WHAT NEEDS TO BE DONE> For the entries that follow, tally the lines holding the string "More". Give the total and nothing else.

RECORDED DATA>
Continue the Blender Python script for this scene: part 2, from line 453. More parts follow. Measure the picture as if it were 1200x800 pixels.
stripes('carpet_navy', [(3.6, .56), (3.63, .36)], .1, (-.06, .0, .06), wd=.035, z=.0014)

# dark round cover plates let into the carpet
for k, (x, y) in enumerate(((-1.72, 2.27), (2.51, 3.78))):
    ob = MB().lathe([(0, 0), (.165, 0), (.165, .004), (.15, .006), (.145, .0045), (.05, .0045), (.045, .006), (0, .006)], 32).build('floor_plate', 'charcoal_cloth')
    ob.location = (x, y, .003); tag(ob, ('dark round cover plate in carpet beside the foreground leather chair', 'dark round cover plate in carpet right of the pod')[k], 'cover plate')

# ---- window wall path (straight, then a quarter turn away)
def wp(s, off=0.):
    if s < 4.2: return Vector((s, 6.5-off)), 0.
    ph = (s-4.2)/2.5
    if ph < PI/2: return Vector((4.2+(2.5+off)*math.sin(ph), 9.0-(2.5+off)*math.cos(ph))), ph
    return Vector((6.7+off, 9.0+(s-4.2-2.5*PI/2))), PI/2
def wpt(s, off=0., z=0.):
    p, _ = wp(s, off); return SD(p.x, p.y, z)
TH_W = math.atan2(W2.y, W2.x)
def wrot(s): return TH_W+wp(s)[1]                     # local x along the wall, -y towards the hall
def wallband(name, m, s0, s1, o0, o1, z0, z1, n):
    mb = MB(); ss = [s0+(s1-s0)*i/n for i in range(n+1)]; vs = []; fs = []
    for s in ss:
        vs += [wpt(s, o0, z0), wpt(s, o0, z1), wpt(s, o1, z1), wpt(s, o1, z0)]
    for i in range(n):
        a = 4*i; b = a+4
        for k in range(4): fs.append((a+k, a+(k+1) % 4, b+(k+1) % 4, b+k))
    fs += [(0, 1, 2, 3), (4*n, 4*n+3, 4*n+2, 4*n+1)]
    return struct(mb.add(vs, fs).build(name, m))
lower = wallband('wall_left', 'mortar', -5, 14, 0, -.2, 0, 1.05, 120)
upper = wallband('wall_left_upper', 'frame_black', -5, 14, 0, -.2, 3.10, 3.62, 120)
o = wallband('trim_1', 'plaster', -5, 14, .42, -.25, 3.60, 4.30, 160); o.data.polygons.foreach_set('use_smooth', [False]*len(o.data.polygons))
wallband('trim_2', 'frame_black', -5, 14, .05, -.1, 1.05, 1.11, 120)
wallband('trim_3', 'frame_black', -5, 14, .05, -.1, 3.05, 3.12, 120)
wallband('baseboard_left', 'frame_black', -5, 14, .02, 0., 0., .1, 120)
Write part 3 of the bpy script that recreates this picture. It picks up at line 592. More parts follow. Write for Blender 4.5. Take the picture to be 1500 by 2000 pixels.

RESPONSE BELOW> 2